EXERCISE TASK
Locate each line holding the string "script" and copy it.
++++
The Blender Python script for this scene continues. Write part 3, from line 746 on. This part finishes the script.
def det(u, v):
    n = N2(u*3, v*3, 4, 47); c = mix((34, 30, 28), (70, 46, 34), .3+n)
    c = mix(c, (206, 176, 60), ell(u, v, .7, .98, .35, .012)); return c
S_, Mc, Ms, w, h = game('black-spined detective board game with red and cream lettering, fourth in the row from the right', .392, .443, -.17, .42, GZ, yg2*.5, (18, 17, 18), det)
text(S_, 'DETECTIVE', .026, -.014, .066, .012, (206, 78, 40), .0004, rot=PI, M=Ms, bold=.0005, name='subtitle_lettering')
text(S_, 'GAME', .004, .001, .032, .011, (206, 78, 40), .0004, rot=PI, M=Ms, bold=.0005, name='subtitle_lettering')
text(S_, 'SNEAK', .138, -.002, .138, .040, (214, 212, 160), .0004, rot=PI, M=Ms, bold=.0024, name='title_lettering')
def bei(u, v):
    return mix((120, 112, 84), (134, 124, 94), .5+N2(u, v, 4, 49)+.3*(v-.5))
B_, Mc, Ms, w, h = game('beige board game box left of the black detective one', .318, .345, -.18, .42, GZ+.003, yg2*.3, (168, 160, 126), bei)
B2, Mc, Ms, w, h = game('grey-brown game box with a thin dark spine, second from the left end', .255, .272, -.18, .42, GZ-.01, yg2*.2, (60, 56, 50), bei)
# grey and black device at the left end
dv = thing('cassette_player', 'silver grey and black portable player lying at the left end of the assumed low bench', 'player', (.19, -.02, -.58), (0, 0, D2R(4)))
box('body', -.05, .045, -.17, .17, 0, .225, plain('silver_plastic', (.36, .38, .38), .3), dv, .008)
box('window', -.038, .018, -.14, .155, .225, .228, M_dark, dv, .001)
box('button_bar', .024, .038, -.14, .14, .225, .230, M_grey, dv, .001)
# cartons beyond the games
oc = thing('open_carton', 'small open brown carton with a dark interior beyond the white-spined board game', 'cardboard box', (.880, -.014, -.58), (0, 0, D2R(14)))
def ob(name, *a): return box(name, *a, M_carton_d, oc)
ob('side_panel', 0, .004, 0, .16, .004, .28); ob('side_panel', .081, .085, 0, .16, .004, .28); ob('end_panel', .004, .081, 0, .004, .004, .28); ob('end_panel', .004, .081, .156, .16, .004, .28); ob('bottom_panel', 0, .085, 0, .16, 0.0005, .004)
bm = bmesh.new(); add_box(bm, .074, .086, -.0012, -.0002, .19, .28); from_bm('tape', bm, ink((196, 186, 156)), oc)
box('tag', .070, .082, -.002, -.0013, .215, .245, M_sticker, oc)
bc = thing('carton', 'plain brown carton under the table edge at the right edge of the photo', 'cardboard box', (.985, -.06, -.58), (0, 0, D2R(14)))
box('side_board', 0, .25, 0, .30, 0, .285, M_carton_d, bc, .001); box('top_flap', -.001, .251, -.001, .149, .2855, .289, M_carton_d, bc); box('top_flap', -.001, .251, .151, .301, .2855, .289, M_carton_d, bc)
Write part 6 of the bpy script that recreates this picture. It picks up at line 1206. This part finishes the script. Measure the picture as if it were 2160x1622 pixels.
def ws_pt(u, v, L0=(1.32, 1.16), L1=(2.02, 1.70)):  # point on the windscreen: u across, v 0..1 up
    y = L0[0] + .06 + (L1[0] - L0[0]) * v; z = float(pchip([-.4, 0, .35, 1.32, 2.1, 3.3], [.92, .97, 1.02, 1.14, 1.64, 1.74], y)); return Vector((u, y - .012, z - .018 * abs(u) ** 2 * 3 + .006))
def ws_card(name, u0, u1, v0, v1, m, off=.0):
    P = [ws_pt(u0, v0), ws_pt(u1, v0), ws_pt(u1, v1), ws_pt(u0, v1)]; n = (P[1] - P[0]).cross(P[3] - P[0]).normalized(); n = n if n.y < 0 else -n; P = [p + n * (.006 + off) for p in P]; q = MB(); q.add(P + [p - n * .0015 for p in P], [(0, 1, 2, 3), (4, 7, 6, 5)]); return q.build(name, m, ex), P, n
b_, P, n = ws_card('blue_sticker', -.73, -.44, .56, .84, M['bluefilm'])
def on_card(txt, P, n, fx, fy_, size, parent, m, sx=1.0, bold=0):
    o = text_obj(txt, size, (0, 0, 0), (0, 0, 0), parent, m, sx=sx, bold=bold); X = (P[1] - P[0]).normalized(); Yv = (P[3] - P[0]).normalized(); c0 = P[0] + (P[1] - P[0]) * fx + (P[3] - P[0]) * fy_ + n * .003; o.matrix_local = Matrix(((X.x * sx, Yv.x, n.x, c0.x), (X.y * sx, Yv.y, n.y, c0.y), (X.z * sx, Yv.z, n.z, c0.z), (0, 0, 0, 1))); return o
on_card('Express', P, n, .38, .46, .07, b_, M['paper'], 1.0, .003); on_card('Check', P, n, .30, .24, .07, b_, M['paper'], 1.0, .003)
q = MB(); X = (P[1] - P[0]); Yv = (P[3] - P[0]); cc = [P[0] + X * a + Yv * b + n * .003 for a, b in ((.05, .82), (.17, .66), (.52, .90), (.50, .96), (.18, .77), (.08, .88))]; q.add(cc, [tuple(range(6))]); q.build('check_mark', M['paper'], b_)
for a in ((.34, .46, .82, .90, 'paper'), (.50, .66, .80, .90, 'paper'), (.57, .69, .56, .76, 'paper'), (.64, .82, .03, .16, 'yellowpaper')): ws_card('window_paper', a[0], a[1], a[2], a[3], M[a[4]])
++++
OUTPUT OF THE TASK
The Blender Python script for this scene continues. Write part 3, from line 746 on. This part finishes the script.
Write part 6 of the bpy script that recreates this picture. It picks up at line 1206. This part finishes the script. Measure the picture as if it were 2160x1622 pixels.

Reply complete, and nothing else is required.